Creating tables

Use the CREATE TABLE statement to create a native table in the Vertica.

Use the CREATE TABLE statement to create a native table in the Vertica logical schema. You can specify the columns directly, as in the following example, or you can derive a table definition from another table using a LIKE or AS clause. You can specify constraints, partitioning, segmentation, and other factors. For details and restrictions, see the reference page.

The following example shows a basic table definition:

=> CREATE TABLE orders(
    orderkey    INT,
    custkey     INT,
    prodkey     ARRAY[VARCHAR(10)],
    orderprices ARRAY[DECIMAL(12,2)],
    orderdate   DATE
);

Table data storage

Unlike traditional databases that store data in tables, Vertica physically stores table data in projections, which are collections of table columns. Projections store data in a format that optimizes query execution. Similar to materialized views, they store result sets on disk rather than compute them each time they are used in a query.

In order to query or perform any operation on a Vertica table, the table must have one or more projections associated with it. For more information, see Projections.

Deriving a table definition from the data

You can use the INFER_TABLE_DDL function to inspect Parquet, ORC, JSON, or Avro data and produce a starting point for a table definition. This function returns a CREATE TABLE statement, which might require further editing. For columns where the function could not infer the data type, the function labels the type as unknown and emits a warning. For VARCHAR and VARBINARY columns, you might need to adjust the length. Always review the statement the function returns, but especially for tables with many columns, using this function can save time and effort.

Parquet, ORC, and Avro files include schema information, but JSON files do not. For JSON, the function inspects the raw data to produce one or more candidate table definitions. See the function reference page for JSON examples.

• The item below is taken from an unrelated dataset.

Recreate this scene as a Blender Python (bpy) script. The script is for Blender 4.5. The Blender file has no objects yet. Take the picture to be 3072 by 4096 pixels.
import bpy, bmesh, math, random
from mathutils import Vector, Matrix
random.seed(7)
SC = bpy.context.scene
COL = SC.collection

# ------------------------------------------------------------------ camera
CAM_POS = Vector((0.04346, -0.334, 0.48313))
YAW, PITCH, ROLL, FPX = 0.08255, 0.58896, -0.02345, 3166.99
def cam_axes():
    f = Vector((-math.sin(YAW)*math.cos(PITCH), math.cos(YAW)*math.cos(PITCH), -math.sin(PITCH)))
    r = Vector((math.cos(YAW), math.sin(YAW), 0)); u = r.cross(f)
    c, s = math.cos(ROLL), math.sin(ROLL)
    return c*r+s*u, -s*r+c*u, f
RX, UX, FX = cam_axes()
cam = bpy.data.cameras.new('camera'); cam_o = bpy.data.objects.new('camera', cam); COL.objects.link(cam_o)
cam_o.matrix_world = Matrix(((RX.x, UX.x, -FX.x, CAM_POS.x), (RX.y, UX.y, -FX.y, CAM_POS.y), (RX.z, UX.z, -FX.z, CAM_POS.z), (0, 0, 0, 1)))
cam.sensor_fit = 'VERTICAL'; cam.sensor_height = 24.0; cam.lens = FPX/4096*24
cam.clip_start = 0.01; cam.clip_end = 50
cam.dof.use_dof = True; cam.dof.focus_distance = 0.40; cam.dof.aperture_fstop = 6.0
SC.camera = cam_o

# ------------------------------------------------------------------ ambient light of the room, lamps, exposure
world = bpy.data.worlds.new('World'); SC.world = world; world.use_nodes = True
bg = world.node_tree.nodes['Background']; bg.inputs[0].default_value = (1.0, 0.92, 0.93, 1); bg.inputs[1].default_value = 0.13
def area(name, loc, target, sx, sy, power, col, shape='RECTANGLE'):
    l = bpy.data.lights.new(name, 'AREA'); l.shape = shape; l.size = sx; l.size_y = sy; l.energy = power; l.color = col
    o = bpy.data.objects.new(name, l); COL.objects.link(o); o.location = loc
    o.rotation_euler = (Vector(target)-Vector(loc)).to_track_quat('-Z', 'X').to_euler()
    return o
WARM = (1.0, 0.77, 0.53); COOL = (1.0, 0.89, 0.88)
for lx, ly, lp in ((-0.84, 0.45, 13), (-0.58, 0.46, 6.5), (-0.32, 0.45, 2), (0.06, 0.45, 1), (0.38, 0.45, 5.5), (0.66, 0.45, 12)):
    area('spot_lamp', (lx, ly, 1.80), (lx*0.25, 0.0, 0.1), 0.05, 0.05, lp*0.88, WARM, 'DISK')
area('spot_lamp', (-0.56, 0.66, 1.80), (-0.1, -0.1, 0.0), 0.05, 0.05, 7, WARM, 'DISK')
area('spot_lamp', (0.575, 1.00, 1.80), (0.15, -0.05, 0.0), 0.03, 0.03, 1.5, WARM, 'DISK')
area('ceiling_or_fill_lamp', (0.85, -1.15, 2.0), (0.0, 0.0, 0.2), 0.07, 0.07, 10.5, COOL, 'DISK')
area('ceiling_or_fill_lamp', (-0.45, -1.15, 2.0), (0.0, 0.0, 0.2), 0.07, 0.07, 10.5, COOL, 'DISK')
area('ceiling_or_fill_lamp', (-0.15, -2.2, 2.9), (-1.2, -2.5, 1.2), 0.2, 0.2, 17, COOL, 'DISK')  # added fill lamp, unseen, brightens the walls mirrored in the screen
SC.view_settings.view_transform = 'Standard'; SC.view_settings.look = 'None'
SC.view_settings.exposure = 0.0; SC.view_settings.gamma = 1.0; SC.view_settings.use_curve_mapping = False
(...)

In the following example, the function infers a complete table definition from Parquet input, but the VARCHAR columns use the default size and might need to be adjusted:

=> SELECT INFER_TABLE_DDL('/data/people/*.parquet'
        USING PARAMETERS format = 'parquet', table_name = 'employees');
WARNING 9311:  This generated statement contains one or more varchar/varbinary columns which default to length 80
                    INFER_TABLE_DDL
-------------------------------------------------------------------------
 create table "employees"(
  "employeeID" int,
  "personal" Row(
    "name" varchar,
    "address" Row(
      "street" varchar,
      "city" varchar,
      "zipcode" int
    ),
    "taxID" int
  ),
  "department" varchar
 );
(1 row)

For Parquet files, you can use the GET_METADATA function to inspect a file and report metadata including information about columns.